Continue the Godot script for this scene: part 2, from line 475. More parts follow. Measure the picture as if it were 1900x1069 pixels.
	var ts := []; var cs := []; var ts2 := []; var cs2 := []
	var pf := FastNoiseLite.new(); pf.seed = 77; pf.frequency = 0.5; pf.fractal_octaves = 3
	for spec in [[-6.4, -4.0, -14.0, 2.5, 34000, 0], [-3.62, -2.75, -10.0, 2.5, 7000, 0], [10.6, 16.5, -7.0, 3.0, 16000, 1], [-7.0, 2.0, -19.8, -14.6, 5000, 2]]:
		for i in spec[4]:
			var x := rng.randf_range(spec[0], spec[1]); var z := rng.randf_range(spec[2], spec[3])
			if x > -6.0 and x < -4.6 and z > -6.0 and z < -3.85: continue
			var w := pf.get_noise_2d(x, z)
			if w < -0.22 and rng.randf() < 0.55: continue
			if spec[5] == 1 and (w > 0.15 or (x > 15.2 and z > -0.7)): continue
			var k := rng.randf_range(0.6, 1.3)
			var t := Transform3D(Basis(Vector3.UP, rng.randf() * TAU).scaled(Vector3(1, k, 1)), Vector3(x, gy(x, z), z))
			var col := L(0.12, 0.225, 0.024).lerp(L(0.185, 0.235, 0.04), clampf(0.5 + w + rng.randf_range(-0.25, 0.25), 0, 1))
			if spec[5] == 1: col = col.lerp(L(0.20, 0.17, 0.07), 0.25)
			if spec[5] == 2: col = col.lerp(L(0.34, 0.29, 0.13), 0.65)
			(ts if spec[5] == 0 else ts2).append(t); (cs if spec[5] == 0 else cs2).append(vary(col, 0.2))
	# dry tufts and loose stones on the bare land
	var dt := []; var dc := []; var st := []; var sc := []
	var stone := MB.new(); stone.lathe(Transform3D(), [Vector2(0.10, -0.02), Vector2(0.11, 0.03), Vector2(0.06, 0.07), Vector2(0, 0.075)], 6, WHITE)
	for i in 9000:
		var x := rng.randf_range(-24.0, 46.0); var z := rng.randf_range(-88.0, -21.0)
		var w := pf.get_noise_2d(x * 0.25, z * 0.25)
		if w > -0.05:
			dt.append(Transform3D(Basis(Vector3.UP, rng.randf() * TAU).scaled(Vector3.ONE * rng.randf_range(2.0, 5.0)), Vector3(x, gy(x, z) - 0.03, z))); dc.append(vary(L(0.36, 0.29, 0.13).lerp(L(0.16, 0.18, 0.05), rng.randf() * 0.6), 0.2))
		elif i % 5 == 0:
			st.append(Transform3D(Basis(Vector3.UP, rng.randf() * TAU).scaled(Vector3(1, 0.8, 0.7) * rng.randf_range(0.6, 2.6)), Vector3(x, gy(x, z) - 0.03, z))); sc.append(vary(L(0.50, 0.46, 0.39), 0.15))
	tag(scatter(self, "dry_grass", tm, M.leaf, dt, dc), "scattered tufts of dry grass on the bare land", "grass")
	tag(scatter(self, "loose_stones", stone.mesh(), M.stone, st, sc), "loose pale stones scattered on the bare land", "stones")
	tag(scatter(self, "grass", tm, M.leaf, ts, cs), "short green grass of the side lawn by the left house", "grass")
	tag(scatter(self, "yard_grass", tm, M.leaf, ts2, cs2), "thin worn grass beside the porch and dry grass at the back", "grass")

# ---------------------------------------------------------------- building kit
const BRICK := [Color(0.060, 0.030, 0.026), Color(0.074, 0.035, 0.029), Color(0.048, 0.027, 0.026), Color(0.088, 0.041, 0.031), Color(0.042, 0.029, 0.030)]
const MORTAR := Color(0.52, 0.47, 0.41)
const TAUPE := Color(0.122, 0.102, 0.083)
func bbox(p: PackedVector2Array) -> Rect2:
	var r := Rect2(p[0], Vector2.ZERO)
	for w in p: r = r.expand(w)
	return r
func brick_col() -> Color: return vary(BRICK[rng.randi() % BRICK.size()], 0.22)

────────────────

◆ What needs to be done: Repeat the material word for word, in full.

◆ Result of the exercise:
Continue the Godot script for this scene: part 2, from line 475. More parts follow. Measure the picture as if it were 1900x1069 pixels.
	var ts := []; var cs := []; var ts2 := []; var cs2 := []
	var pf := FastNoiseLite.new(); pf.seed = 77; pf.frequency = 0.5; pf.fractal_octaves = 3
	for spec in [[-6.4, -4.0, -14.0, 2.5, 34000, 0], [-3.62, -2.75, -10.0, 2.5, 7000, 0], [10.6, 16.5, -7.0, 3.0, 16000, 1], [-7.0, 2.0, -19.8, -14.6, 5000, 2]]:
		for i in spec[4]:
			var x := rng.randf_range(spec[0], spec[1]); var z := rng.randf_range(spec[2], spec[3])
			if x > -6.0 and x < -4.6 and z > -6.0 and z < -3.85: continue
			var w := pf.get_noise_2d(x, z)
			if w < -0.22 and rng.randf() < 0.55: continue
			if spec[5] == 1 and (w > 0.15 or (x > 15.2 and z > -0.7)): continue
			var k := rng.randf_range(0.6, 1.3)
			var t := Transform3D(Basis(Vector3.UP, rng.randf() * TAU).scaled(Vector3(1, k, 1)), Vector3(x, gy(x, z), z))
			var col := L(0.12, 0.225, 0.024).lerp(L(0.185, 0.235, 0.04), clampf(0.5 + w + rng.randf_range(-0.25, 0.25), 0, 1))
			if spec[5] == 1: col = col.lerp(L(0.20, 0.17, 0.07), 0.25)
			if spec[5] == 2: col = col.lerp(L(0.34, 0.29, 0.13), 0.65)
			(ts if spec[5] == 0 else ts2).append(t); (cs if spec[5] == 0 else cs2).append(vary(col, 0.2))
	# dry tufts and loose stones on the bare land
	var dt := []; var dc := []; var st := []; var sc := []
	var stone := MB.new(); stone.lathe(Transform3D(), [Vector2(0.10, -0.02), Vector2(0.11, 0.03), Vector2(0.06, 0.07), Vector2(0, 0.075)], 6, WHITE)
	for i in 9000:
		var x := rng.randf_range(-24.0, 46.0); var z := rng.randf_range(-88.0, -21.0)
		var w := pf.get_noise_2d(x * 0.25, z * 0.25)
		if w > -0.05:
			dt.append(Transform3D(Basis(Vector3.UP, rng.randf() * TAU).scaled(Vector3.ONE * rng.randf_range(2.0, 5.0)), Vector3(x, gy(x, z) - 0.03, z))); dc.append(vary(L(0.36, 0.29, 0.13).lerp(L(0.16, 0.18, 0.05), rng.randf() * 0.6), 0.2))
		elif i % 5 == 0:
			st.append(Transform3D(Basis(Vector3.UP, rng.randf() * TAU).scaled(Vector3(1, 0.8, 0.7) * rng.randf_range(0.6, 2.6)), Vector3(x, gy(x, z) - 0.03, z))); sc.append(vary(L(0.50, 0.46, 0.39), 0.15))
	tag(scatter(self, "dry_grass", tm, M.leaf, dt, dc), "scattered tufts of dry grass on the bare land", "grass")
	tag(scatter(self, "loose_stones", stone.mesh(), M.stone, st, sc), "loose pale stones scattered on the bare land", "stones")
	tag(scatter(self, "grass", tm, M.leaf, ts, cs), "short green grass of the side lawn by the left house", "grass")
	tag(scatter(self, "yard_grass", tm, M.leaf, ts2, cs2), "thin worn grass beside the porch and dry grass at the back", "grass")

# ---------------------------------------------------------------- building kit
const BRICK := [Color(0.060, 0.030, 0.026), Color(0.074, 0.035, 0.029), Color(0.048, 0.027, 0.026), Color(0.088, 0.041, 0.031), Color(0.042, 0.029, 0.030)]
const MORTAR := Color(0.52, 0.47, 0.41)
const TAUPE := Color(0.122, 0.102, 0.083)
func bbox(p: PackedVector2Array) -> Rect2:
	var r := Rect2(p[0], Vector2.ZERO)
	for w in p: r = r.expand(w)
	return r
func brick_col() -> Color: return vary(BRICK[rng.randi() % BRICK.size()], 0.22)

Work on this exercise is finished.